The mythology took its cues from the history of 19th-century and earlier tariffs, not acknowledging that a tariff implemented in an economy with a quickly growing labor force and mass immigration might adapt to tariffs differently from one with low fertility and contracting immigration. It refused to take notice of the difference between the 19th-century economy, in which rising output required more labor, and the 21st-century economy, in which capital investment can drive output up.
The historical evidence from the Gilded Age is not that tariffs possess some magic property that always lowers productivity. It is that, in the Gilded Age, tariffs appear to have expanded manufacturing along a low-productivity extensive margin: more workers, more firms, smaller establishments. That is not what the current data show. Look as hard as you want for a mainstream economist evaluating tariffs amid labor scarcity—you’ll find nothing.
Their folklore had maintained that “free trade” had dispersed benefits and tariffs only benefited the “protected” special interests. But this view couldn’t explain why tariffs had been declining for decades. Public choice theory held the answer: the decline of tariffs was actually what benefited special interests while the costs of globalization were dispersed. But they could not bring themselves to see that the global trading system had not been moving toward “free trade” in this century—or before that—but toward trade managed in foreign capitals for the benefit of special interests that controlled governments in Beijing and Berlin and beyond.
Free at Last from the Destructive Trade Folklore
What has happened to productivity in the past year provides the kind of empirical evidence that makes the anti-tariff folklore untenable. There will, of course, be many economists who cling to their long-held catechisms. They’ll insist for as long as anyone will listen that the long-term effects will match their predictions, as if the decades of evidence of the long-term effects running contrary to their claims did not exist. Progress in intellectual fields often is made one grave at a time. But for any fair-minded observer looking at the evidence, there’s no way to endorse the view of tariffs held by the Yale Budget Lab and its cohort.

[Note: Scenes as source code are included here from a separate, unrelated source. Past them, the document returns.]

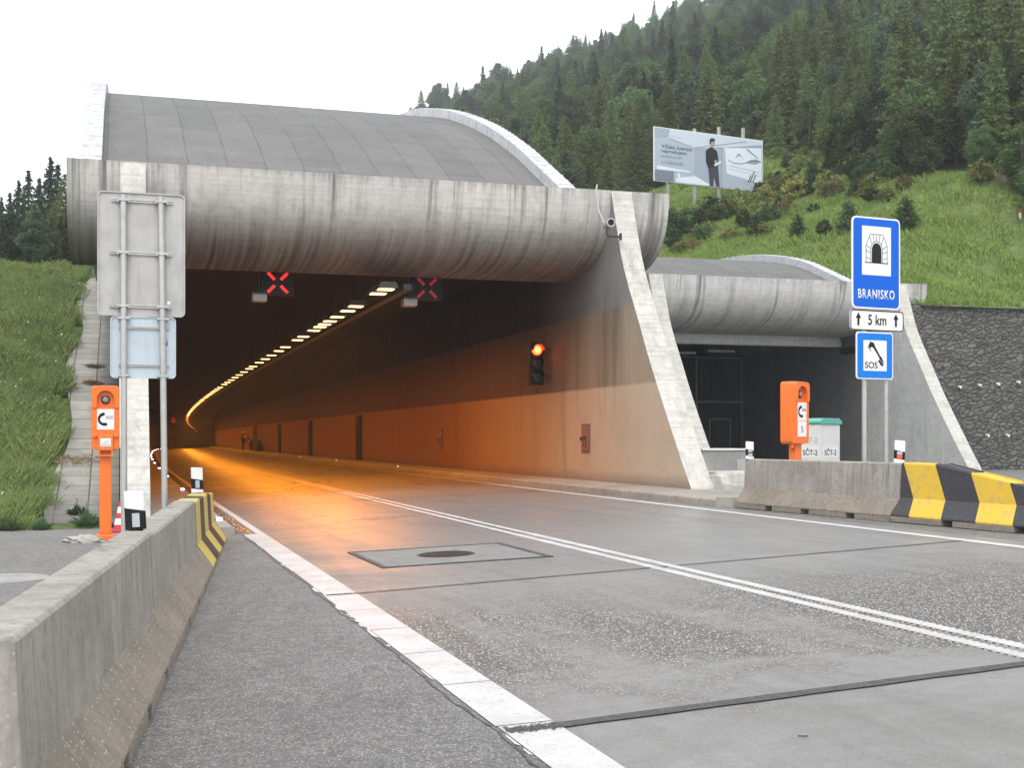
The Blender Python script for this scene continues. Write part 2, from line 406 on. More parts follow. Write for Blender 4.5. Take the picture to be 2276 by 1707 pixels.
def mat_tunnelwall():
    t = NT('tunnel_wall_paint'); p = t.pos(); x, y, z = t.sep(p)
    n = t.noise(p, .8, 6, .65); st = t.noise(t.map(p, (1, 1.6, .15)), 1.0, 6, .65); fine = t.noise(p, 12, 5, .7)
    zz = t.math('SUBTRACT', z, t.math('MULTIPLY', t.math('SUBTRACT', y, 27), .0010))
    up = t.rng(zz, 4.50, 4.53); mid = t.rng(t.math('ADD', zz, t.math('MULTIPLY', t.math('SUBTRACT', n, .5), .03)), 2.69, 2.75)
    low_c = t.mix(t.rng(n, .3, .7), C(.49, .425, .33), C(.42, .36, .28))
    mid_c = t.mix(t.rng(st, .38, .66), C(.40, .35, .27), C(.25, .22, .17))
    up_c = t.mix(t.rng(n, .3, .7), C(.34, .34, .335), C(.27, .27, .265))
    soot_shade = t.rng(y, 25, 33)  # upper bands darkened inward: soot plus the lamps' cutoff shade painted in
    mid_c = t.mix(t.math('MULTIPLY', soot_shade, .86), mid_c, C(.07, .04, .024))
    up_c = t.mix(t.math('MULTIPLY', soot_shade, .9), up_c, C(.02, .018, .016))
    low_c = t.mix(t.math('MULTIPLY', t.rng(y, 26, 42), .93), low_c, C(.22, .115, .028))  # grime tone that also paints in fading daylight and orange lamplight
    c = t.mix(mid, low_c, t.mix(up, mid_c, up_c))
    c = t.mix(t.math('MULTIPLY', t.rng(fine, .55, .75), .3), c, tuple([.12, .10, .08]))
    c = t.mix(t.math('MULTIPLY', t.rng(st, .56, .75), .4), c, C(.13, .11, .085))
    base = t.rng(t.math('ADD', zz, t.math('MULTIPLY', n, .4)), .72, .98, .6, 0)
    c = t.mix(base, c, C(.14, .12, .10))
    t.bsdf(c, .92, .06, bump=t.bump(fine, .2, .008)); return t.m
M['wall'] = mat_tunnelwall()

def mat_stone():
    t = NT('dark_stone_cladding'); p = t.pos(); x, y, z = t.sep(p)
    wob = t.noise(p, 1.8, 4)
    v = t.comb(t.math('ADD', t.math('MULTIPLY', x, 3.3), t.math('MULTIPLY', wob, 2.0)), 0.0, t.math('ADD', t.math('MULTIPLY', z, 7.2), t.math('MULTIPLY', wob, 3.4)))
    ve = t.n('ShaderNodeTexVoronoi', feature='DISTANCE_TO_EDGE'); t.l(v, ve.inputs['Vector']); ve.inputs['Scale'].default_value = 1
    vc = t.n('ShaderNodeTexVoronoi'); t.l(v, vc.inputs['Vector']); vc.inputs['Scale'].default_value = 1
    n = t.noise(p, 9, 5, .7)
    cc = t.mix(t.sep(vc.outputs['Color'])[0], C(.115, .11, .104), C(.20, .195, .185))
    cc = t.mix(t.math('MULTIPLY', n, .6), cc, C(.06, .058, .055))
    wp = t.noise(t.map(p, (5, 5, .6)), 1.0, 3)
    cc = t.mix(t.rng(wp, .69, .72, 0, .35), cc, C(.3, .3, .29))
    e = t.rng(ve.outputs['Distance'], .0, .09)
    c = t.mix(e, C(.028, .027, .025), cc)
    h = t.math('ADD', t.math('MINIMUM', t.math('MULTIPLY', ve.outputs['Distance'], 3), .6), t.math('MULTIPLY', n, .25))
    t.bsdf(c, .8, .4, bump=t.bump(h, .9, .08)); return t.m
M['stone'] = mat_stone()

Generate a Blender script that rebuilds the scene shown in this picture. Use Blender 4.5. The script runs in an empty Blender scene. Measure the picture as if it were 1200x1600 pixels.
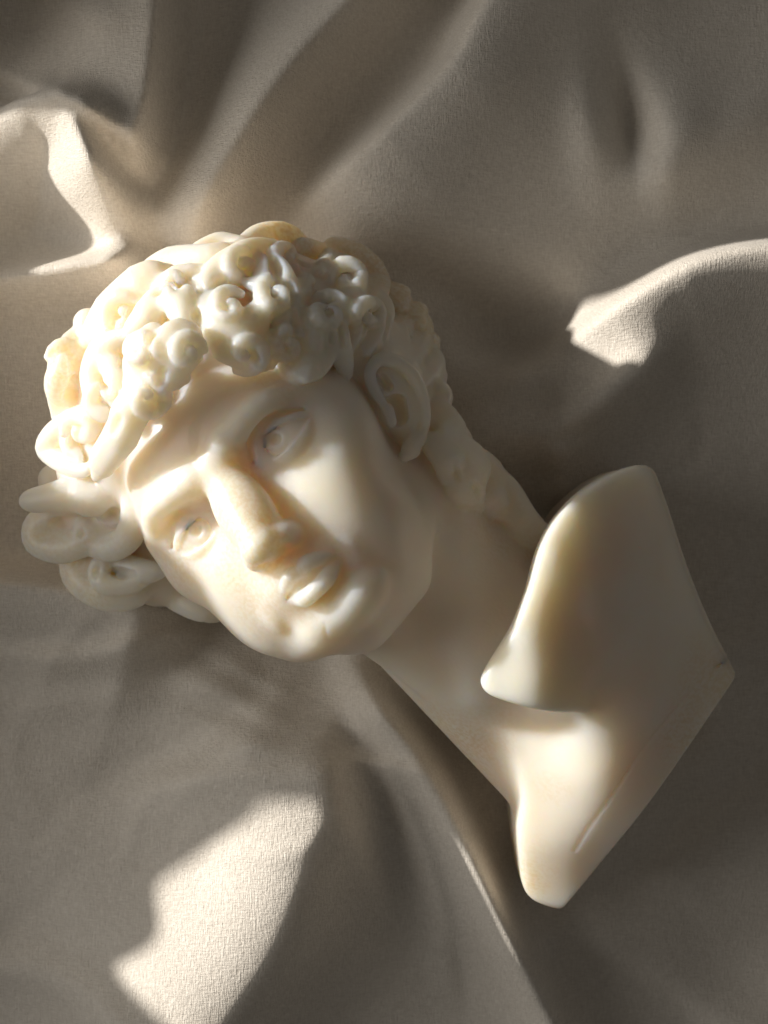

It won’t matter. The case that tariffs necessarily make American manufacturing less productive died this week.
Let the curators preserve the old faith with its relics: the perfectly efficient baseline, the frictionless global market, the invisible foreign subsidies, the harmless offshoring, the fairy tale that manufacturing capacity can disappear without consequence. Put it behind glass next to phrenology, astrology, and the divine right of kings.
American factories, meanwhile, are producing more, and American manufacturing workers are becoming more productive amid the highest tariffs in the modern American economy.